● DATASET EXTRACT:
# # #
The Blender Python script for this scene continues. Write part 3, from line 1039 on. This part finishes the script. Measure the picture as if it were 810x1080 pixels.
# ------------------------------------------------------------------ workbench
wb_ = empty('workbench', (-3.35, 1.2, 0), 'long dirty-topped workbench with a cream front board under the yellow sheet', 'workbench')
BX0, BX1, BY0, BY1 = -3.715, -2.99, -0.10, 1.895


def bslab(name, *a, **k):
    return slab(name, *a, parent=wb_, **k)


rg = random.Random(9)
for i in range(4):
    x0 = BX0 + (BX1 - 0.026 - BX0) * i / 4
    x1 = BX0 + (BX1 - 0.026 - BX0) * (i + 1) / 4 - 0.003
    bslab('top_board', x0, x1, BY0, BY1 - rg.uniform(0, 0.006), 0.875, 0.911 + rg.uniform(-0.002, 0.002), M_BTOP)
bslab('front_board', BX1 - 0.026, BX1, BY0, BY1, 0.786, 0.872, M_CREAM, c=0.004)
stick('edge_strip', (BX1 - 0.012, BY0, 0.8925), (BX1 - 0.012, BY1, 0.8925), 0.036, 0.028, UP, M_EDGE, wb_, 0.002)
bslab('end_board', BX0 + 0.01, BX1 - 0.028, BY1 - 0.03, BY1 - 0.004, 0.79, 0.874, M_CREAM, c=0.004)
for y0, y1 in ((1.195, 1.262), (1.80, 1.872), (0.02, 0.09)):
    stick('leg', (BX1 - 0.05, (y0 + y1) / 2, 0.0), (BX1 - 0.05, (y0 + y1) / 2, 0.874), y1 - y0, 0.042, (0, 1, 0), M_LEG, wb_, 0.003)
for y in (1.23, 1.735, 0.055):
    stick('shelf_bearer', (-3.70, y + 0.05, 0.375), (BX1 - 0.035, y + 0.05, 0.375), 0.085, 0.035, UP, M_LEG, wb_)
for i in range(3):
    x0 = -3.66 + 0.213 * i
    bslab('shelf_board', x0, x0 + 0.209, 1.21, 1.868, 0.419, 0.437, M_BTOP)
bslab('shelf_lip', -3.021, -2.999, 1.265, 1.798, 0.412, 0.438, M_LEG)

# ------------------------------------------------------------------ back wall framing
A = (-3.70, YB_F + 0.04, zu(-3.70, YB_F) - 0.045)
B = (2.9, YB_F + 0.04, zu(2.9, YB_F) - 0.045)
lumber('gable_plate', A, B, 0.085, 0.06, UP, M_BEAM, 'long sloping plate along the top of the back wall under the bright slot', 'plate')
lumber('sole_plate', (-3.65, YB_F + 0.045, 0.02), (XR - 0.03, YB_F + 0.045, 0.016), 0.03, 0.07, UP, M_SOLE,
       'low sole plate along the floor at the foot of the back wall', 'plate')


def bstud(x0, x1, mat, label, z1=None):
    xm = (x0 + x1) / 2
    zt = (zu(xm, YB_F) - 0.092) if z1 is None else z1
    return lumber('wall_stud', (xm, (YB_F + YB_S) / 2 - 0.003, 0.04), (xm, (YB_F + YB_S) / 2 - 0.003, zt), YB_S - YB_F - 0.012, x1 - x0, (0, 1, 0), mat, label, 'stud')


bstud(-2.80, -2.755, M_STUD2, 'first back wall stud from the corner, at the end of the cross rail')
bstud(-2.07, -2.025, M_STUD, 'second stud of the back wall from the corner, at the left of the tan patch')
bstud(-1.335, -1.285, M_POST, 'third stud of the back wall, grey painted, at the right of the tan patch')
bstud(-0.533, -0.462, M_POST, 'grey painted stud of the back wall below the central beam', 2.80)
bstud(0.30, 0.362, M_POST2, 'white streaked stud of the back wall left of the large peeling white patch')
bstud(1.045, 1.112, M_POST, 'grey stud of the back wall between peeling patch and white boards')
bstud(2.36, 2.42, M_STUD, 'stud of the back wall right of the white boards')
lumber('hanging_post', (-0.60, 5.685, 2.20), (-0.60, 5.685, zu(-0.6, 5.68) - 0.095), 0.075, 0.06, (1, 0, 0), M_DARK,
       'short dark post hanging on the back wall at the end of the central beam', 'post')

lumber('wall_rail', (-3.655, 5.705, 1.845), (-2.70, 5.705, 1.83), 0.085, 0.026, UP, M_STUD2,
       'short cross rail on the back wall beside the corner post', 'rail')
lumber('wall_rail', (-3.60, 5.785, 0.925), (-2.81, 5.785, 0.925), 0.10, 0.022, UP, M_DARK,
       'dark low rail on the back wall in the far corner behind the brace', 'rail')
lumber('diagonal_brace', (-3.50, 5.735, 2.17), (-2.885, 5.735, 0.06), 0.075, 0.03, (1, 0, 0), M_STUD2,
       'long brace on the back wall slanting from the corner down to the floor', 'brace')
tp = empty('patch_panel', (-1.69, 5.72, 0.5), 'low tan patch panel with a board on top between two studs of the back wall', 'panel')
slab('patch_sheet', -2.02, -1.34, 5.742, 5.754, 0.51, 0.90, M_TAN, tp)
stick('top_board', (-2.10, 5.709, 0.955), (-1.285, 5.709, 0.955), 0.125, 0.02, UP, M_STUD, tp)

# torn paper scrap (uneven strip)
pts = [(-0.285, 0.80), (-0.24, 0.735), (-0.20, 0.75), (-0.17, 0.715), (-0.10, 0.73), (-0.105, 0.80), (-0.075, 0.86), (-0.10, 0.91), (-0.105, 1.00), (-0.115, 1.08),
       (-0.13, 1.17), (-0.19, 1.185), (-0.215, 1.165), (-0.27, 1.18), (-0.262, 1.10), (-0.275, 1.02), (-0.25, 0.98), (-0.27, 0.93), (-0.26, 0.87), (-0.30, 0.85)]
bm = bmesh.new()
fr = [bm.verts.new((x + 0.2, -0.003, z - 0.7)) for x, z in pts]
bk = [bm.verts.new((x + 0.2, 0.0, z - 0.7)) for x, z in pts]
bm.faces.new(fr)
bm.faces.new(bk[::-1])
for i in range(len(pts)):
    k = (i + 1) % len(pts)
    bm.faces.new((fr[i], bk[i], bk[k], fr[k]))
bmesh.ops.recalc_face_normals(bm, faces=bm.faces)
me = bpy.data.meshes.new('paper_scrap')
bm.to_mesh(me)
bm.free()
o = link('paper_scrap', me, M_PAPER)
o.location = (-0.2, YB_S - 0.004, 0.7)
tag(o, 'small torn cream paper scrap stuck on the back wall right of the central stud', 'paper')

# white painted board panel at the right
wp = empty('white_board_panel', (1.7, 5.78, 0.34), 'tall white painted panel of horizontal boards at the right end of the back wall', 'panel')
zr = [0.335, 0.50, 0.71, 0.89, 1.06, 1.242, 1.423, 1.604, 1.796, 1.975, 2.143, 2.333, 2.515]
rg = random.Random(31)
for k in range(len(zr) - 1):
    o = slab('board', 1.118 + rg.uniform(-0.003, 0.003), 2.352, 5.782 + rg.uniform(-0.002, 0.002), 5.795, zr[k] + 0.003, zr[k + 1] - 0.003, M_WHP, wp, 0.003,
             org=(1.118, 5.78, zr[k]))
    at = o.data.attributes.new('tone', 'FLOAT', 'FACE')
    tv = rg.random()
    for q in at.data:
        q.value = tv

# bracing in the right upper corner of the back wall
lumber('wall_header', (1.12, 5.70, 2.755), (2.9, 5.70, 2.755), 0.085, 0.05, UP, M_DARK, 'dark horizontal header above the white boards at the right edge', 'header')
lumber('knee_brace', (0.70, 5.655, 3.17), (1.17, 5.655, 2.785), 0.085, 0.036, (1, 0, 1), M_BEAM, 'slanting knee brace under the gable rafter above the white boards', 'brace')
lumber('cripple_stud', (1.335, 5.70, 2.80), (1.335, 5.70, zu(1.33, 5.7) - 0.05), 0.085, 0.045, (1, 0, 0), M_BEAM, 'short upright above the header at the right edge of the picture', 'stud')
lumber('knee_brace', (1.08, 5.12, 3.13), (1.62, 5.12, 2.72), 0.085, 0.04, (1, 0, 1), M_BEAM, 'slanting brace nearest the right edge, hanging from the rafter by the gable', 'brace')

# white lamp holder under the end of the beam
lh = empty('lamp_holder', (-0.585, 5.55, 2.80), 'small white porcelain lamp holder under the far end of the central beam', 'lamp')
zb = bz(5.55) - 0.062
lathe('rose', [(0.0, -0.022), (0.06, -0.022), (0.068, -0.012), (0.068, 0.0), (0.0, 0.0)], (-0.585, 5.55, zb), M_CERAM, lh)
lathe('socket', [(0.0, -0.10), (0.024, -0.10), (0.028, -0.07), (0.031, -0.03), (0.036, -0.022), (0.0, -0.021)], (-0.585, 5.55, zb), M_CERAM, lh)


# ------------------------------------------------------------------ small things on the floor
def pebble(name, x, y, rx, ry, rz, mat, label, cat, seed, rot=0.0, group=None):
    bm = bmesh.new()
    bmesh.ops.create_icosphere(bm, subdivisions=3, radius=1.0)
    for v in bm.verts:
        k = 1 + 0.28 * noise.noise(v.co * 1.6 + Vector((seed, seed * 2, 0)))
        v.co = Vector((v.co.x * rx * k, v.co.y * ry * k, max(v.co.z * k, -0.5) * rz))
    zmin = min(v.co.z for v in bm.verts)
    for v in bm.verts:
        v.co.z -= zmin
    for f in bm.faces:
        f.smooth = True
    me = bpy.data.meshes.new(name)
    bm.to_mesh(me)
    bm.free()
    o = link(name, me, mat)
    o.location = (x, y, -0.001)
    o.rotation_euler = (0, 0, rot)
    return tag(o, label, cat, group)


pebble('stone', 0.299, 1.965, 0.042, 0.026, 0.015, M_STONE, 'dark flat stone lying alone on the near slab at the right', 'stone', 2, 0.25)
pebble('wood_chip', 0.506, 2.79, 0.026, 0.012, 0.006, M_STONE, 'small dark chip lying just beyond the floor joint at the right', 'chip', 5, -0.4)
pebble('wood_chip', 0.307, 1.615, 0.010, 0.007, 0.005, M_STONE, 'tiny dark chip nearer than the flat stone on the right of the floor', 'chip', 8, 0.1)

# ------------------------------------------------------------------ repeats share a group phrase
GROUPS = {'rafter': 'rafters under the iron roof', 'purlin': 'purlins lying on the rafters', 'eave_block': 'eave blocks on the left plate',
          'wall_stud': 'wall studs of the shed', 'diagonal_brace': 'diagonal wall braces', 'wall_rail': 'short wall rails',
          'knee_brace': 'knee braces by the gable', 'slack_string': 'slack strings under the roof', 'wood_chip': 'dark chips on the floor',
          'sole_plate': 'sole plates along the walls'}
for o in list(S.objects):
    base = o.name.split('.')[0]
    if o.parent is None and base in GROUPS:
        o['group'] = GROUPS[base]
# # #
● STATED GOAL: Word for word, quote the lines of the material from the first line through the line with "return slab(name, *a, parent=wb_, **k)", both ends included.

● THE SOLUTION:
The Blender Python script for this scene continues. Write part 3, from line 1039 on. This part finishes the script. Measure the picture as if it were 810x1080 pixels.
# ------------------------------------------------------------------ workbench
wb_ = empty('workbench', (-3.35, 1.2, 0), 'long dirty-topped workbench with a cream front board under the yellow sheet', 'workbench')
BX0, BX1, BY0, BY1 = -3.715, -2.99, -0.10, 1.895


def bslab(name, *a, **k):
    return slab(name, *a, parent=wb_, **k)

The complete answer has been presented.